Singularity-Free Trajectory Planning of Free-Floating Multiarm Space Robots for Keeping the Base Inertially Stabilized

Abstract

In a multiarm space robotic system, one or more manipulators can be used to stabilize the base through counteracting the disturbance caused by other manipulators performing on-orbital tasks. However, singularities are inevitably present in the traditional methods based on differential kinematics solutions. In this paper, we propose a singularity-free trajectory planning method to simultaneously keep the attitude and centroid position of the base stabilized in inertial space; the balance arms are also designed. First, we derive the coupling motion equations of a free-floating multiarm space robotic system. Then, the singularity problems are theoretically analyzed, and the theoretical basis for singularity-free trajectory planning is established.

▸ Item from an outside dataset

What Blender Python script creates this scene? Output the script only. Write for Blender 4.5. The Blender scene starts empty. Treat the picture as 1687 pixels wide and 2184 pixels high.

Second, we decompose the six degrees of freedom pose (attitude and position) stabilization problem into two 3DOF subproblems related to attitude and position balancing. We then design two robotic arms: 1) a position balance arm and 2) an attitude balance arm, to maintain the base centroid position and attitude, respectively. Third, we plan the coordinated trajectories of the two balance arms according to holonomic and nonholonomic constraints. As long as the desired motion is not beyond its balance ability, the reasonable joint variables can always be determined without encountering a singularity problem. Finally, the proposed methods are verified using simulations of typical on-orbital missions, including joint trajectory tracking and target capturing.